A new federal grant program that was created under the 2021 Bipartisan Infrastructure Law will award $15 million to the City of Springfield to improve safety on 10 high-traffic streets and at 15 intersections across the city.
The funding will come from the new federal Safe Streets and Roads for All discretionary grant program, which was established with $5 billion in funding over a 5-year period in the 2021 Bipartisan Infrastructure Law.
In a press statement celebrating the new program, the National Association of City Transportation Officials (NACTO) wrote that "Safe Streets and Roads for All unlocks federal dollars to fund some of the most effective safety interventions on streets – small-scale investments deployed at scale – that were previously inaccessible to communities without strong local funding sources."
This year, for its first round of grants, the program is primarily funding "action plans" to help local and regional governments plan and prioritize safety improvements.
Those action plans are a prerequisite for local governments to be eligible for the program's implementation grants, which would fund actual construction on street safety improvements.
Betsy Johnson, a safety advocate and volunteer with WalkBikeSpringfield, credits MassDOT for helping the city jump ahead of other applicants by fast-tracking an action plan before the grant application deadline.
"Springfield was going to put in for money to do the road safety plan, which is the first step," Johnson told StreetsblogMASS in a phone conversation on Wednesday. "But MassDOT said 'No, Springfield, you need this money now, you’ve got an over-the-top crash rate. We’ll hire the consultant who will in 30 days come up with a road safety plan for you, so you can go ahead and apply for the implementation money.'"
Johnson is hopeful that the federal funding can fast-track projects that the city has already identified as priorities in its complete streets plan.
According to a grant award announcement released today from the U.S. Department of Transportation, Springfield's grant funding "will implement systemic safety countermeasures at approximately 15 intersections and 10 corridors in the City of Springfield that have a disproportionately high number of fatal and serious injury crashes. These systemic interventions include intersection and signal improvements, pedestrian and cyclist enhancements—such as crosswalk improvements, sidewalk upgrades, lighting, and ADA improvements—roadway conspicuity treatments, and intersection/corridor speed management treatments."
As we've reported here previously, Springfield is one of the Commonwealth’s most dangerous cities for traffic violence, according to statewide crash statistics.
The City of Boston also won a $9 million Safe Streets and Roads for All grant to "improve safety at approximately nine intersections in five distinct neighborhoods, the majority of which are underserved communities where residents face high safety risks on local streets."
A map accompanying the project description highlights the intersections of Stuart and Tremont Streets and Kneeland and Washington Streets in downtown Boston (two adjacent intersections in the theater district), Dorchester Ave. and Boston Street in Andrew Square, two intersections on Blue Hill Avenue, at American Legion Highway and at Columbia Road, and Bennington and Saratoga Streets in East Boston, among others.
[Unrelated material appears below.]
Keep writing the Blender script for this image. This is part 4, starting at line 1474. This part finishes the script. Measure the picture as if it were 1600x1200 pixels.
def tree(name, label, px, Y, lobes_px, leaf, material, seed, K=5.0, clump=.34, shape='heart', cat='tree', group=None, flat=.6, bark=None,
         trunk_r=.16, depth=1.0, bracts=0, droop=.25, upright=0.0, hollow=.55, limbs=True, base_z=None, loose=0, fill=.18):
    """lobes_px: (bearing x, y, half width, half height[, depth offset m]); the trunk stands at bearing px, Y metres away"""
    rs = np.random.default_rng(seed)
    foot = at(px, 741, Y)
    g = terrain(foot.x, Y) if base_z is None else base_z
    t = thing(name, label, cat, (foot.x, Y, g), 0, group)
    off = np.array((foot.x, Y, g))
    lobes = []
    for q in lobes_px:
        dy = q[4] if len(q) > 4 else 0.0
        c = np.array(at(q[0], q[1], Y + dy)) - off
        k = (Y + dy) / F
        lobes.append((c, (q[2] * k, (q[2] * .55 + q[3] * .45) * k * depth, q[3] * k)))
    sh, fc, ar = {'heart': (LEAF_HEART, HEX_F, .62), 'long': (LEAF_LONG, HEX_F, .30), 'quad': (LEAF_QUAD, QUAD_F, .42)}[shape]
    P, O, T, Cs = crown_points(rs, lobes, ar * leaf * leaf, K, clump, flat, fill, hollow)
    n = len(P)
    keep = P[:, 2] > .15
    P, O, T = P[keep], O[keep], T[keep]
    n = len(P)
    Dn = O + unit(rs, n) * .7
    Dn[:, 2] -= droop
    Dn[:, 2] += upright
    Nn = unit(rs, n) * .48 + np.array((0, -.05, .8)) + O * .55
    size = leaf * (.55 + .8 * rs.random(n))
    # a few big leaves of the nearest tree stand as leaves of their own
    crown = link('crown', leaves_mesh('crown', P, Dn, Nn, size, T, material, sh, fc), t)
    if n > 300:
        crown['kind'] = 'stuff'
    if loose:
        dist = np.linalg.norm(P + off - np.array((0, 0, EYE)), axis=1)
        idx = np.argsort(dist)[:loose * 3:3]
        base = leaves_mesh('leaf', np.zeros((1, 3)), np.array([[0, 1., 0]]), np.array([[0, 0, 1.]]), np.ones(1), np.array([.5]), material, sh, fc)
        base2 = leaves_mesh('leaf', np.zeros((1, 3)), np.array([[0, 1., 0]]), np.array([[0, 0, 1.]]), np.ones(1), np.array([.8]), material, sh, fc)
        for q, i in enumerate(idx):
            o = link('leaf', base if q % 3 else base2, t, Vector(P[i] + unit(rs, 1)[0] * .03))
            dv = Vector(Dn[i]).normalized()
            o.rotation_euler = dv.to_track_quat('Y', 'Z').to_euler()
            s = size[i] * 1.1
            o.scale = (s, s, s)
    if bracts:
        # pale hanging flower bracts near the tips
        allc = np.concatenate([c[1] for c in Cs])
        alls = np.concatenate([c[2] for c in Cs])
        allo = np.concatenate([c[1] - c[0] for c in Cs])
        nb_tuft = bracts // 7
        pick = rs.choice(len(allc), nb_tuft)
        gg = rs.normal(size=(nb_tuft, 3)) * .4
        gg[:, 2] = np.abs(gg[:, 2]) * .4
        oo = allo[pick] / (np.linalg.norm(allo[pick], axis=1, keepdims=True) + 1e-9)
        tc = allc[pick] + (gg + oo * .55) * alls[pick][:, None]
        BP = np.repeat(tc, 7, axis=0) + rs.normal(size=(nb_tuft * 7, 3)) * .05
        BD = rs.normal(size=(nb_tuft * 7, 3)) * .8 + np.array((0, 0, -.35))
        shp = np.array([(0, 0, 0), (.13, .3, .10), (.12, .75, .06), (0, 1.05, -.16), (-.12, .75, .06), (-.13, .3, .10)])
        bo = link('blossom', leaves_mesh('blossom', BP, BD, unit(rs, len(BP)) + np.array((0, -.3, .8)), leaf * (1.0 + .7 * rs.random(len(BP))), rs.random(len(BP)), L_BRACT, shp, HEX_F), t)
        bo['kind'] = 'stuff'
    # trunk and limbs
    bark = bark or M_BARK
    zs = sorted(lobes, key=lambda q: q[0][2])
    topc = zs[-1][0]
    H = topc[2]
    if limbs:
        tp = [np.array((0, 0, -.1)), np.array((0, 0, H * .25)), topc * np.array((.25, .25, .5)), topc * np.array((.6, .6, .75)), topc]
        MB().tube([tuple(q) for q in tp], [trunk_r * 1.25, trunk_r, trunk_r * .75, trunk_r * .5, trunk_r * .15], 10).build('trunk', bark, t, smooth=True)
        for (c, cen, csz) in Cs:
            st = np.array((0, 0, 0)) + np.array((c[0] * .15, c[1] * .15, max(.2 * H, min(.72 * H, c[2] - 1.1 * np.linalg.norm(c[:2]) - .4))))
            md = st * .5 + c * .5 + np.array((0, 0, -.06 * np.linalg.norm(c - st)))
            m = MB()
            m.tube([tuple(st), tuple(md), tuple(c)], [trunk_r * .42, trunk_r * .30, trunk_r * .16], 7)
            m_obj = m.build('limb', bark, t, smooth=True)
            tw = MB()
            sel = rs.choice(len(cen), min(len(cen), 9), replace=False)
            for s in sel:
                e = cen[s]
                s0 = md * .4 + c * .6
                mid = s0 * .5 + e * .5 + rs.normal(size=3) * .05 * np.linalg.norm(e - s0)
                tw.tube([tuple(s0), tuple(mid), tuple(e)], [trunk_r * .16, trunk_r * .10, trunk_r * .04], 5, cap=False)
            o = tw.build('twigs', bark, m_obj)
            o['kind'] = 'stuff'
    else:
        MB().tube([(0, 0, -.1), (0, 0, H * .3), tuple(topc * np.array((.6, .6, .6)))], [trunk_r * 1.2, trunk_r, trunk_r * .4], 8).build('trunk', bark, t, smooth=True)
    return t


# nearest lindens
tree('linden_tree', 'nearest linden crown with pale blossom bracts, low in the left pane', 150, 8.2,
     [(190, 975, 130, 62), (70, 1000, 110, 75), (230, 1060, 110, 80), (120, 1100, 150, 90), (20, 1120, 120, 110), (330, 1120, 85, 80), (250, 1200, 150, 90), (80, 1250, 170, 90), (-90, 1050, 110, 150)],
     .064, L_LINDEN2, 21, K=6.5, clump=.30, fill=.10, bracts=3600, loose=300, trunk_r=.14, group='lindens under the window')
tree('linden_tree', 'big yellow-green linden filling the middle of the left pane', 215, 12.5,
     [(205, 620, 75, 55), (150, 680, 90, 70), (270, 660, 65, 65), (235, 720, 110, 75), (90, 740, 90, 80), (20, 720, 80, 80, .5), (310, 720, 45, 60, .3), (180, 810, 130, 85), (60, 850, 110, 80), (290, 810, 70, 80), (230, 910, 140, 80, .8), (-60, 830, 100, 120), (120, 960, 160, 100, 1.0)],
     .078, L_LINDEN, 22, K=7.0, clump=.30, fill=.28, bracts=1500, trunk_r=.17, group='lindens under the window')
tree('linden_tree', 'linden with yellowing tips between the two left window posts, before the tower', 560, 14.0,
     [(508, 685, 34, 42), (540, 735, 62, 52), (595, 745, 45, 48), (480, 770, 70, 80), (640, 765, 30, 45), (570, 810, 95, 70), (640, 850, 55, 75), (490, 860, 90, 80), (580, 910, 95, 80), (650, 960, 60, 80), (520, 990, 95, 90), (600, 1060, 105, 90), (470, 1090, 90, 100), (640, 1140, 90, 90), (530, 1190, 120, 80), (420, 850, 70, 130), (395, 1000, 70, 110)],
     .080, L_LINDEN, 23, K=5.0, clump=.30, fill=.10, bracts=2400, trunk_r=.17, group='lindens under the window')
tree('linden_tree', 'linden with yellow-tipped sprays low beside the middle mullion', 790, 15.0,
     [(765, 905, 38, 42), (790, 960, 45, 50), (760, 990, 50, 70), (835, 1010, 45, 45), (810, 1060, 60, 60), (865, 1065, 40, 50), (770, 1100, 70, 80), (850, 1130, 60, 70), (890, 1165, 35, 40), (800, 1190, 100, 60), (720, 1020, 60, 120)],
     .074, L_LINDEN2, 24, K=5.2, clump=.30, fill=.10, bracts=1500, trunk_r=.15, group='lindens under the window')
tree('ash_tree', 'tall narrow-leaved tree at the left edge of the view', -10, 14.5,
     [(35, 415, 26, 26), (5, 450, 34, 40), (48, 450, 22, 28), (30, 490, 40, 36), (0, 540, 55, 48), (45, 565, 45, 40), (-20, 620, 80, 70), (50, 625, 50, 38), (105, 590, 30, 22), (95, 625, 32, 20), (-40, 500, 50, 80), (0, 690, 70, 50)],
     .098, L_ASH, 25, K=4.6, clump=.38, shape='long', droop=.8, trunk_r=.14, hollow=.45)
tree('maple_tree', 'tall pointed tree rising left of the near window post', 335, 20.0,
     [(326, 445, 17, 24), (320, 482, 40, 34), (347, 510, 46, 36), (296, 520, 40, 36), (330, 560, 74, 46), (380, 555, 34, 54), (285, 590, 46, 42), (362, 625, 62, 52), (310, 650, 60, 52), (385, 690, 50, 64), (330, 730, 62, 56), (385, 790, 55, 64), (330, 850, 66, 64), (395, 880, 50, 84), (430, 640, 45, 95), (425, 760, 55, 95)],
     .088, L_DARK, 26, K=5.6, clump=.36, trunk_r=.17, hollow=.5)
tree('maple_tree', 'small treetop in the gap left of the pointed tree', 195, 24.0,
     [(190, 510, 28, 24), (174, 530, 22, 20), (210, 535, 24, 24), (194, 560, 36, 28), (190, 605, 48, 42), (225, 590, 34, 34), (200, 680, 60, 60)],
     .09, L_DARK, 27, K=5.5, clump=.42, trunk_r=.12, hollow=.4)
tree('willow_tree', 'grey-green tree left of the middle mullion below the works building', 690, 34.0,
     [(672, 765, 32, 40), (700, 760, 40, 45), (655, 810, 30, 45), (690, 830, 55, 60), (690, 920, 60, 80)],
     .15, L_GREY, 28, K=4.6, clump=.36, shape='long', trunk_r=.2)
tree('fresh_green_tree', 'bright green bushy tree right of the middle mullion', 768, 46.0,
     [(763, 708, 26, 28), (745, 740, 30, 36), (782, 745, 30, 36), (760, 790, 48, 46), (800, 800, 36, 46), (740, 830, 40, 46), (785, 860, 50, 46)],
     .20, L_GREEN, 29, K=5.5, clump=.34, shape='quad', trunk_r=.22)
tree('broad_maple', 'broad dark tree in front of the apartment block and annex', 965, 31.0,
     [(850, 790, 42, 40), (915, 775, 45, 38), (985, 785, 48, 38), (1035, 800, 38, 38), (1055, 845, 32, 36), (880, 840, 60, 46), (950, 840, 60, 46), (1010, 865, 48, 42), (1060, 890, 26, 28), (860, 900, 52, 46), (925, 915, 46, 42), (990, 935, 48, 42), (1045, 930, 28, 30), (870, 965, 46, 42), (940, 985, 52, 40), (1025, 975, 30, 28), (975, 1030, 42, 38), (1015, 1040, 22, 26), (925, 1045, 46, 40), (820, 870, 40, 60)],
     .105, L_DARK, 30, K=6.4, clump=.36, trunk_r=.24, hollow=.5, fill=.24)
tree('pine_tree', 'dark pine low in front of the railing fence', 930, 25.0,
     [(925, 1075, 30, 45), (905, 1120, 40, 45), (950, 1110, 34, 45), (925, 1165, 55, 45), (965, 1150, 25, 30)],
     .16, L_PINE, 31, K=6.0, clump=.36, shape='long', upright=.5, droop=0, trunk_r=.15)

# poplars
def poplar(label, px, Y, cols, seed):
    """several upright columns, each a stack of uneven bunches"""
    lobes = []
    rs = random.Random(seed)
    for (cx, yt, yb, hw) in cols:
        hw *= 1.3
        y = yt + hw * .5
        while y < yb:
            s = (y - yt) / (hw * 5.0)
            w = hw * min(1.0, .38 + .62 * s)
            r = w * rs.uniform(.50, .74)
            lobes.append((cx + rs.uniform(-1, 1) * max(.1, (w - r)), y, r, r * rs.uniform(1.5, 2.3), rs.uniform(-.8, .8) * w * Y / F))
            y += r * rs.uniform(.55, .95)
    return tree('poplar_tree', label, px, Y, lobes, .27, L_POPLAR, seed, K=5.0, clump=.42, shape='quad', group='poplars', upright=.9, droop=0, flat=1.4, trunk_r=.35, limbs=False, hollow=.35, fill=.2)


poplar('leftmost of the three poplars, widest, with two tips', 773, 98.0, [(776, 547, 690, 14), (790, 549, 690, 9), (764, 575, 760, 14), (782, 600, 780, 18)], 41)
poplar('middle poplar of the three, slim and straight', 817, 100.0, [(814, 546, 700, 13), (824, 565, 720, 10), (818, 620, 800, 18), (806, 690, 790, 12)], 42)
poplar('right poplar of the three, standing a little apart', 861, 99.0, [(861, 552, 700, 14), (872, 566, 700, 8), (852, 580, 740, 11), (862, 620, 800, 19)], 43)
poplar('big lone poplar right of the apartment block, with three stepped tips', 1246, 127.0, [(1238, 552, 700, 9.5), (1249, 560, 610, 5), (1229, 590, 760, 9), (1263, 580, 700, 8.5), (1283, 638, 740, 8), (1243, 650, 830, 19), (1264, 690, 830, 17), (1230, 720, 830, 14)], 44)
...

15 local and regional governments in Massachusetts – including the cities of Worcester, Somerville, and Salem, and regional planning commissions for the Boston region, the Merrimack Valley, Berkshire County, and Cape Cod – also won funding to prepare their own action plans to be eligible for construction funds from the program in future years.
MassDOT has a similar state-level program to plan and implement street safety projects – the Complete Streets funding program. MassDOT will spread about $12 million for 31 small-scale safety and accessibility projects across the entire Commonwealth this year.